▶ **REQUIRED TASK**
Take the lines from the top down to and including the one with "MB().box(p.x - 0.022, p.x" and repeat them exactly. Omit images.
:: DATASET EXTRACT
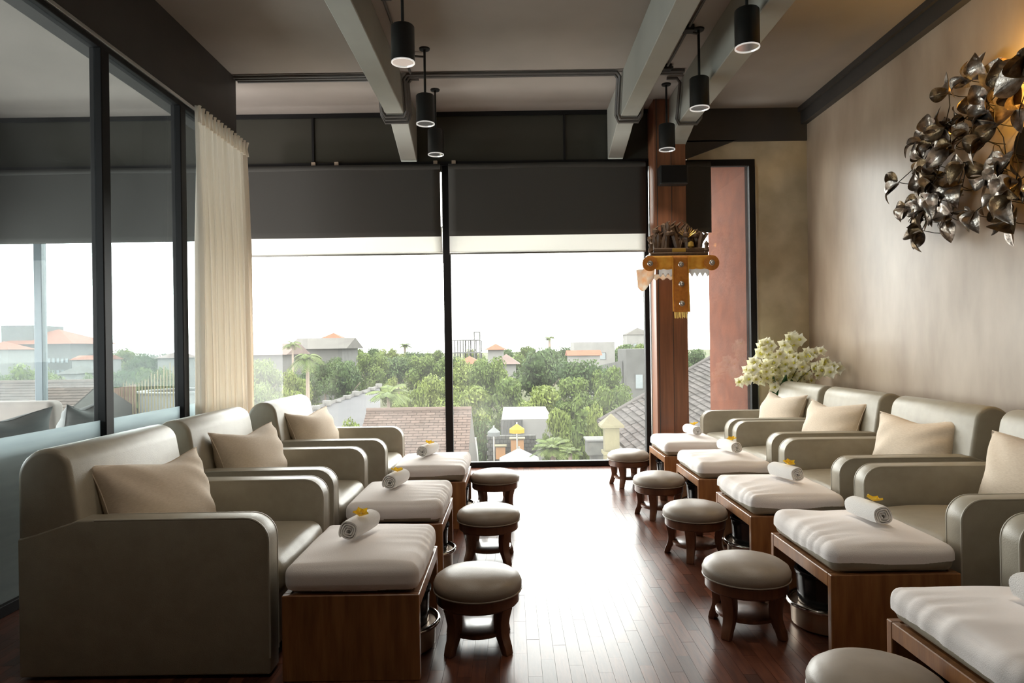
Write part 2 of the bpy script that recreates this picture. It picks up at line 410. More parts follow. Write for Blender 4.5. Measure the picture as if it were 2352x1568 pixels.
# concrete back wall with its sloping top edge
struct(MB().prism_xz([(M3 + 0.03, 0), (XR, 0), (XR, 3.635), (2.56, 3.635), (1.99, 3.43), (1.99, 3.40), (M3 + 0.03, 3.40)], YF - 0.01, YF + 0.18)
       .build('wall_back', 'plaster_back'), 'mottled cement back wall beside the narrow window')
struct(MB().box(1.87, XR - 0.001, YF - 0.03, YF + 0.2, 3.62, ZC).build('trim_1', 'dark_paint'), 'dark fascia above the cement back wall')
struct(MB().prism_xz([(1.87, 3.40), (1.99, 3.43), (2.56, 3.635), (1.87, 3.635)], YF - 0.03, YF - 0.011).build('trim_2', 'dark_paint'), 'dark sloping fascia beside the column')
struct(MB().box(XR - 0.07, XR, YB, YF - 0.031, 3.80, ZC).box(XR - 0.10, XR, YB, YF - 0.031, 3.935, ZC).build('trim_3', 'dark_paint'), 'dark cornice along the top of the right wall')
# bulkhead over the glass partition
struct(MB().box(XL - 0.25, XL, YB, 6.62, ZH - 0.01, ZC).build('bulkhead', 'dark_paint'), 'dark bulkhead above the glass partition')
# transom zone over the far window
tr = struct(MB().box(-6.05, 1.556, YF - 0.02, YF + 0.03, ZH + 0.03, ZC).build('transom_panel', 'transom'), 'smoked glass transom above the far window')
MB().box(-6.05, 1.556, YF - 0.05, YF - 0.021, ZH, ZH + 0.045).build('transom_rail', 'frame', tr)
MB().box(-6.05, 1.556, YF - 0.05, YF - 0.021, ZC - 0.045, ZC - 0.001).build('transom_rail', 'frame', tr)
for x in (-2.2, 0.62, 1.2):
    MB().box(x - 0.012, x + 0.012, YF - 0.04, YF - 0.021, ZH + 0.046, ZC - 0.046).build('transom_bar', 'frame', tr)
for px_ in (720, 773, 1000, 1042):
    p = at(px_, 371, YF - 0.06)
    MB().box(p.x - 0.022, p.x + 0.022, YF - 0.075, YF - 0.051, ZH + 0.005, ZH + 0.05).build('bracket', 'plaster', tr, bevel=0.003)

# ceiling beams with haunched ends
for i, (x0, x1, lab) in enumerate(((-1.21, -1.03, 'pale grey ceiling beam left of the aisle'),
                                   (1.10, 1.27, 'pale grey ceiling beam beside the wooden column'),
                                   (1.72, 1.90, 'pale grey ceiling beam nearest the plaster wall'))):
    zb = 3.655 if i < 1 else 3.60
    b = MB().prism_xz([(0, 0), (1, 0), (1, 1), (0, 1)], 0, 1)
    b.v = []; b.f = []
    # side outline in yz
    out = [(YB, ZC), (YB, zb), (7.0, zb), (7.08, zb - 0.03), (YF - 0.055, ZH + 0.04), (YF - 0.055, ZC)]
    n = len(out)
    b.add([(x0, y, z) for y, z in out] + [(x1, y, z) for y, z in out], [tuple(range(n - 1, -1, -1)), tuple(range(n, 2 * n))] + [(k, (k + 1) % n, (k + 1) % n + n, k + n) for k in range(n)])
    struct(b.build('beam', 'beam', bevel=0.006, seg=1), lab)

# far glazing
fw = thing('window_1', 'wide black-framed window wall at the far end', 'window'); fw['kind'] = 'structure'
MB().box(-6.05, M2, YF - 0.03, YF + 0.05, 0.0, 0.06).build('sill_rail', 'frame', fw, bevel=0.004, seg=1)
MB().box(-6.05, M2, YF - 0.01, YF + 0.05, ZH - 0.05, ZH + 0.03).build('head_rail', 'frame', fw)
MB().box(M1 - 0.042, M1 + 0.042, YF - 0.03, YF + 0.05, 0.06, ZH).build('mullion', 'frame', fw, bevel=0.004, seg=1)
MB().box(M1 - 0.048, M1 - 0.042, YF - 0.03, YF - 0.01, 2.3, ZH).build('mullion_strip', 'steel', fw)
MB().box(M2 - 0.045, M2 + 0.03, YF - 0.05, YF + 0.05, 0.0, ZH).build('mullion', 'frame', fw, bevel=0.004, seg=1)
MB().box(-5.27, M1 - 0.042, YF + 0.005, YF + 0.015, 0.06, ZH - 0.05).build('pane', 'glass', fw)
MB().box(M1 + 0.042, M2 - 0.045, YF + 0.005, YF + 0.015, 0.06, ZH - 0.05).build('pane', 'glass', fw)
MB().box(-6.0, -5.36, YF + 0.005, YF + 0.015, 0.06, ZH - 0.05).build('pane', 'glass', fw)
MB().tube([(M2 + 0.015, YF - 0.085, 0.05), (M2 + 0.015, YF - 0.085, ZH - 0.05)], 0.014, 8).build('blind_guide', 'steel', fw)

nw = thing('window_2', 'narrow window between the wooden column and cement wall', 'window'); nw['kind'] = 'structure'
MB().box(1.90, M3 + 0.03, YF - 0.02, YF + 0.05, ZH - 0.04, ZH + 0.03).build('head_rail', 'frame', nw)
MB().box(M3 - 0.035, M3 + 0.03, YF - 0.02, YF + 0.05, 0, ZH - 0.04).build('jamb', 'frame', nw)
MB().box(M3 + 0.03, M3 + 0.042, YF - 0.03, YF - 0.011, 0, ZH - 0.06).build('jamb_strip', 'steel', nw)
MB().box(1.90, M3 - 0.035, YF + 0.005, YF + 0.015, 0.05, ZH - 0.04).build('pane', 'glass', nw)
MB().box(1.90, M3 - 0.035, YF - 0.02, YF + 0.05, 0, 0.05).build('sill_rail', 'frame', nw)
struct(MB().box(2.665, 2.752, YF + 0.055, 9.20, GZ0, ZC).build('wall_outside', 'terracotta'), 'terracotta rendered wall running out past the narrow window')
struct(MB().box(1.92, 3.4, YF + 0.6, 9.4, ZC - 0.25, ZC + 0.2).build('trim_eave', 'dark_paint'), 'dark eave above the terracotta wall')

# column
co = MB().box(1.555, 1.895, 7.34, YF + 0.05, 0, ZC).build('wall_column', 'column', bevel=0.008, seg=2)
struct(co, 'reddish-brown wood-clad column beside the far window')
MB().box(1.58, 1.587, 7.335, 7.3405, 0.0, ZC).build('cladding_joint', 'dark_paint', co)
MB().box(1.735, 1.739, 7.335, 7.3405, 0.0, ZC).build('cladding_joint', 'dark_paint', co)
sp = thing('wall_speaker', 'small black speaker high on the wooden column', 'speaker', (1.73, 7.335, 3.14))
MB().box(-0.15, 0.15, -0.16, -0.03, -0.10, 0.10).build('cabinet', 'lamp_black', sp, bevel=0.015)
MB().box(-0.03, 0.03, -0.03, 0.0, -0.05, 0.05).build('bracket', 'frame', sp)
MB().box(-0.13, 0.13, -0.166, -0.1605, -0.085, 0.085).build('grille', 'frame', sp)

# roller blinds at the far window
def blind(name, label, x0, x1, y, z0, z1, m, cassette=True, rail='frame', rz=0.02):
    t = thing(name, label, 'blind', ((x0 + x1) / 2, y, z1))
    hw = (x1 - x0) / 2
    MB().grid(lambda u, v: (-hw + 2 * hw * u, 0.004 * math.sin(u * 9 + v * 5), -(z1 - z0) * v), 24, 12).build('fabric', m, t, smooth='all', solid=0.0015)
    if cassette: MB().tube([(-hw, 0.02, -0.035), (hw, 0.02, -0.035)], 0.032, 14).build('roller', m, t, smooth=True)
    if rail: MB().box(-hw, hw, -0.012, 0.012, -(z1 - z0) - rz, -(z1 - z0)).build('bottom_rail', rail, t, bevel=0.003)
    return t
YBL = YF - 0.115
blind('roller_blind', 'dark grey roller blind left of the window mullion', -3.05, M1 - 0.055, YBL, ZS, ZH, 'blind', rail=None)
blind('roller_blind', 'dark grey roller blind between mullion and wooden column', M1 + 0.035, M2 - 0.03, YBL, ZS, ZH, 'blind', rail=None)
blind('roller_blind', 'short dark roller blind in the narrow window', 1.905, 2.25, YF - 0.06, ZS + 0.01, ZH, 'blind', rail=None)
blind('sheer_blind', 'thin white sheer band below the left dark blind', -3.05, M1 - 0.045, YBL + 0.05, ZR, ZS + 0.12, 'sheer', cassette=False, rail='steel', rz=0.018)
blind('sheer_blind', 'thin white sheer band below the dark blind near the column', M1 + 0.035, M2 - 0.03, YBL + 0.05, ZR, ZS + 0.12, 'sheer', cassette=False, rail='steel', rz=0.018)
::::
▶ **ANSWER TO THIS PROBLEM**
Write part 2 of the bpy script that recreates this picture. It picks up at line 410. More parts follow. Write for Blender 4.5. Measure the picture as if it were 2352x1568 pixels.
# concrete back wall with its sloping top edge
struct(MB().prism_xz([(M3 + 0.03, 0), (XR, 0), (XR, 3.635), (2.56, 3.635), (1.99, 3.43), (1.99, 3.40), (M3 + 0.03, 3.40)], YF - 0.01, YF + 0.18)
       .build('wall_back', 'plaster_back'), 'mottled cement back wall beside the narrow window')
struct(MB().box(1.87, XR - 0.001, YF - 0.03, YF + 0.2, 3.62, ZC).build('trim_1', 'dark_paint'), 'dark fascia above the cement back wall')
struct(MB().prism_xz([(1.87, 3.40), (1.99, 3.43), (2.56, 3.635), (1.87, 3.635)], YF - 0.03, YF - 0.011).build('trim_2', 'dark_paint'), 'dark sloping fascia beside the column')
struct(MB().box(XR - 0.07, XR, YB, YF - 0.031, 3.80, ZC).box(XR - 0.10, XR, YB, YF - 0.031, 3.935, ZC).build('trim_3', 'dark_paint'), 'dark cornice along the top of the right wall')
# bulkhead over the glass partition
struct(MB().box(XL - 0.25, XL, YB, 6.62, ZH - 0.01, ZC).build('bulkhead', 'dark_paint'), 'dark bulkhead above the glass partition')
# transom zone over the far window
tr = struct(MB().box(-6.05, 1.556, YF - 0.02, YF + 0.03, ZH + 0.03, ZC).build('transom_panel', 'transom'), 'smoked glass transom above the far window')
MB().box(-6.05, 1.556, YF - 0.05, YF - 0.021, ZH, ZH + 0.045).build('transom_rail', 'frame', tr)
MB().box(-6.05, 1.556, YF - 0.05, YF - 0.021, ZC - 0.045, ZC - 0.001).build('transom_rail', 'frame', tr)
for x in (-2.2, 0.62, 1.2):
    MB().box(x - 0.012, x + 0.012, YF - 0.04, YF - 0.021, ZH + 0.046, ZC - 0.046).build('transom_bar', 'frame', tr)
for px_ in (720, 773, 1000, 1042):
    p = at(px_, 371, YF - 0.06)
    MB().box(p.x - 0.022, p.x + 0.022, YF - 0.075, YF - 0.051, ZH + 0.005, ZH + 0.05).build('bracket', 'plaster', tr, bevel=0.003)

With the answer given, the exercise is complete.